Across the exhibited works, this logic condenses into three registers: institution, emblem, and diagram:
Parliament (2025) models political order as form, as a curved, amphitheatrical structure composed of serial elements that recall seating, ranks, and representation. Precisely because the object presents itself as legible architecture, it tips into a caricature of the political. Power appears not as discourse or action, but as a congealed arrangement, as a system that continues to function even in the absence of subjects.

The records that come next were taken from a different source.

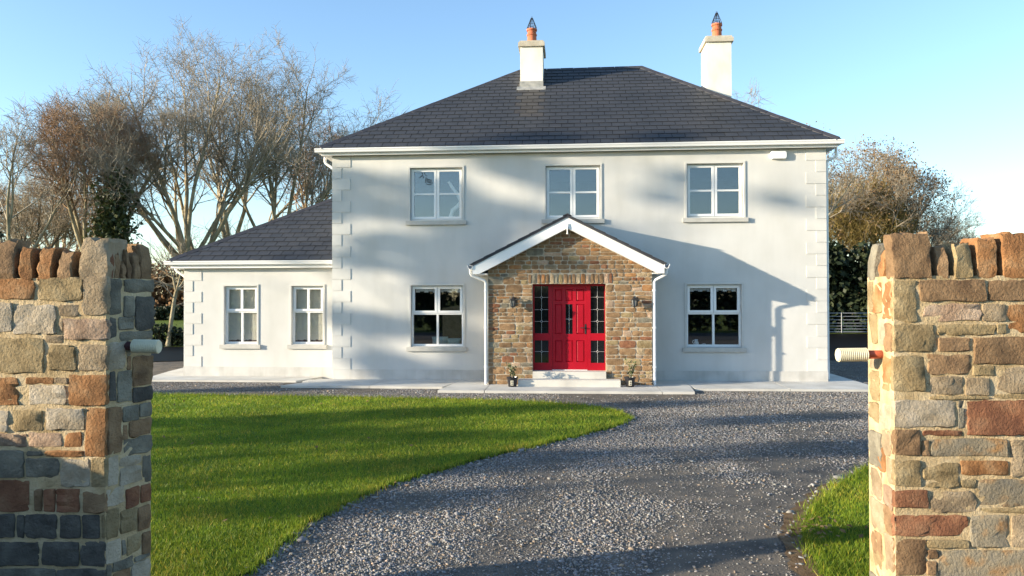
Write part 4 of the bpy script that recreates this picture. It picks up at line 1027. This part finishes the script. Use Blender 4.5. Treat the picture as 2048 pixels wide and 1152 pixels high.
def tree_segs(seed, base, H, r0, fork=.28, leaders=4, lead_ang=22, spread=1.0, levels=4, dens=1.0, lean=(0, 0), droop=0.0, twigL=.55, stems=1):
    rg = random.Random(seed); thick = []; thin = []; tips = []
    G = 2.39996
    def rot_child(d, ang, az):
        ref = (0, 0, 1) if abs(d[2]) < .95 else (1, 0, 0)
        u = vnorm((d[1] * ref[2] - d[2] * ref[1], d[2] * ref[0] - d[0] * ref[2], d[0] * ref[1] - d[1] * ref[0]))
        w = (d[1] * u[2] - d[2] * u[1], d[2] * u[0] - d[0] * u[2], d[0] * u[1] - d[1] * u[0])
        c, s = math.cos(az), math.sin(az); sa, ca = math.sin(ang), math.cos(ang)
        return vnorm((d[0] * ca + (u[0] * c + w[0] * s) * sa, d[1] * ca + (u[1] * c + w[1] * s) * sa, d[2] * ca + (u[2] * c + w[2] * s) * sa))
    WOB = [.04, .06, .11, .2, .28, .3]; TR = [.03, .035, .05, .05, .03 - droop, .02 - droop]; NCH = [0, 10, 8, 5.6, 5.2, 3]; ANG = [0, 33, 40, 44, 42, 40]
    def br(p, d, L, r, lev, az0):
        seg = max(.35, L / 9) if lev <= 2 else max(.22, L / 4)
        n = max(2, int(round(L / seg)))
        nch = 0 if lev >= levels else NCH[lev] * dens * (1 if lev < 2 else min(1.4, max(.5, L / (H * .12))) if lev == 2 else 1)
        k = int(nch) + (1 if rg.random() < nch - int(nch) else 0)
        at = sorted(rg.uniform(.25 if lev > 1 else .34, 1.0) for _ in range(k)); ai = 0
        r_end = r * (.22 if lev < levels else .4)
        az = az0
        for i in range(n):
            w = WOB[lev]
            d = vnorm((d[0] + rg.gauss(0, w), d[1] + rg.gauss(0, w), d[2] + rg.gauss(0, w) + TR[lev]))
            q = vadd(p, d, L / n); ra = r + (r_end - r) * i / n; rb = r + (r_end - r) * (i + 1) / n
            (thick if lev <= 1 else thin).append((p, q, ra, rb))
            while ai < len(at) and at[ai] <= (i + 1) / n:
                t = at[ai]; ai += 1; az += G + rg.uniform(-.5, .5)
                fr = (t * n) - i; pp = (p[0] + (q[0] - p[0]) * fr, p[1] + (q[1] - p[1]) * fr, p[2] + (q[2] - p[2]) * fr)
                cl = L * (.62 - .34 * t) * rg.uniform(.7, 1.25) if lev < 3 else twigL * rg.uniform(.6, 1.4) * (1 if lev == 3 else .7)
                cr = min((ra) * .62, .012 + cl * .016) if lev < 3 else .0085 * (1.2 if lev == 3 else 1)
                br(pp, rot_child(d, math.radians(ANG[lev] + rg.uniform(-14, 14)), az), cl, cr, lev + 1, rg.uniform(0, 6))
            p = q
        if lev >= levels - 1: tips.append(p)
        if lev < levels and lev >= 1:
            br(p, d, max(twigL, L * .22), r_end, min(levels, lev + 2), az)
    for st in range(stems):
        b = (base[0] + (rg.uniform(-.5, .5) if stems > 1 else 0), base[1] + (rg.uniform(-.5, .5) if stems > 1 else 0), -.1)
        d = vnorm((lean[0] + rg.uniform(-.05, .05) + (st - (stems - 1) / 2) * .16, lean[1] + rg.uniform(-.05, .05), 1))
        p = b; r = r0 * (1 if st == 0 else .8); fh = H * fork * rg.uniform(.9, 1.1); n = 6
        thick.append((p, vadd(p, d, .5), r * 1.5, r * 1.05)); p = vadd(p, d, .5)
        for i in range(n):
            d = vnorm((d[0] + rg.gauss(0, .05), d[1] + rg.gauss(0, .05), d[2] + .04))
            q = vadd(p, d, fh / n); thick.append((p, q, r * (1.05 - .03 * i), r * (1.02 - .03 * i))); p = q
            if i >= 3 and rg.random() < .45:
                br(p, rot_child(d, math.radians(55 + rg.uniform(-12, 12)), rg.uniform(0, 6.28)), H * .26 * spread * rg.uniform(.8, 1.2), r * .30, 2, 0)
        az = rg.uniform(0, 6.28)
        for k in range(leaders):
            a = math.radians(lead_ang * spread * (rg.uniform(.35, 1.35) if k else .25)); az += 6.283 / leaders + rg.uniform(-.4, .4)
            br(p, rot_child(d, a, az), (H * (1 - fork)) * rg.uniform(.74, .90) * (1 - .25 * (a / 1.2)), r * .62, 1, rg.uniform(0, 6))
    return thick, thin, tips
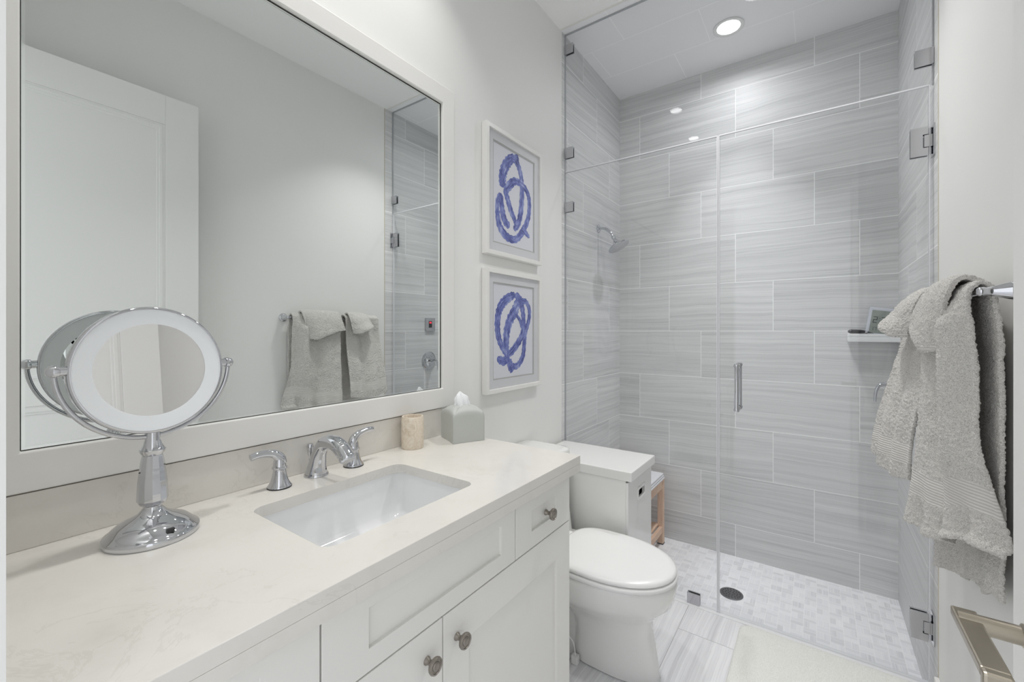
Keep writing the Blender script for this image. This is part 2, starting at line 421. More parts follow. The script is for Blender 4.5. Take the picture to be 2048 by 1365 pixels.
struct('wall_front', boxes([(LX - .12, DX0, -.07, FY, FL, CEIL), (DX1, RX + .12, -.07, FY, FL, CEIL), (DX0, DX1, -.07, FY, DZ, CEIL)]), 'wall')
struct('ceiling', box(LX - .12, RX + .12, -0.07, 2.128, CEIL, CEIL + .1), 'ceil')
struct('ceiling_shower', box(LX - .12, RX + .12, 2.140, BY + .1, CEIL, CEIL + .1), 'tile_ceil')
struct('trim_5', box(LX - .12, RX + .12, 2.128, 2.140, CEIL - 0.002, CEIL + .1), 'white')
struct('baseboard_right', box(RX - 0.014, RX, FY, 2.100, FL, FL + 0.092, 0.003), 'white')
struct('baseboard_left', box(LX, LX + 0.014, 1.236, 2.145, FL, FL + 0.092, 0.003), 'white')


# door leaf standing open against the right wall
dx = 0.2145
def door_leaf():
    y0, y1, z0, z1 = 0.058, 0.857, FL + 0.012, 1.131
    body = box(dx + .006, dx + .036, y0, y1, z0, z1)
    fr = [(dx, dx + .042, y0, y0 + .135, z0, z1), (dx, dx + .042, y1 - .135, y1, z0, z1),
          (dx, dx + .042, y0 + .135, y1 - .135, z1 - .14, z1), (dx, dx + .042, y0 + .135, y1 - .135, z0, z0 + .24),
          (dx, dx + .042, y0 + .135, y1 - .135, -.30, -.20)]
    join(body, boxes(fr))
    for (a, b) in ((-.20, z1 - .14), (z0 + .24, -.30)):
        ya, yb = y0 + .135, y1 - .135; w = .034
        join(body, plate([(ya, a), (yb, a), (yb, b), (ya, b)], [(ya + w, a + w), (yb - w, a + w), (yb - w, b - w), (ya + w, b - w)],
                         lambda u, v, k: (dx + .003 + k, u, v), 0.004))
        join(body, plate([(ya + .010, a + .010), (yb - .010, a + .010), (yb - .010, b - .010), (ya + .010, b - .010)],
                         [(ya + w - .01, a + w - .01), (yb - w + .01, a + w - .01), (yb - w + .01, b - w + .01), (ya + w - .01, b - w + .01)],
                         lambda u, v, k: (dx + .0005 + k, u, v), 0.004))
    return body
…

Untold Jokes (2025) operates through a minimal yet precise displacement. The sheriff’s star, an emblem of authority, becomes at once ridiculous and uncanny through the addition of a clown’s nose. More than a narrated joke, the almost accidental arrangement becomes a sign that devalues itself, a prop. Order and comedy do not sit alongside one another but inhabit the same object, as if every symbol of control already carried the conditions of its own parody.
With Comedy and Tragedy (2025), the classical semantics of comedy and tragedy are translated into the visual logic of statistics. Two marionette figures form two arrows, one moving upward, one downward. Rise and fall appear in the familiar grammar of financial charts, indicators, and economic curves. Yet these diagrams are exhausted. The arrows are composed of slack limbs, strings, and fragmented body parts, as if the system of evaluation had already consumed the body and transformed it into a pure directional sign. The oppositions of comedy and tragedy appear here as two standardised modes of the same structure: plus and minus, gain and loss, success and failure as automated affective forms that organise perception and desire before they ever become language.
Drabek’s works form images as iconic sign-relations. In the space between comedy and unease, schematic configurations emerge in which power structures, affective formations, and visual conditioning become visible as formal orders. The grotesque functions here as a mode of imaging through which meaning is structurally organised.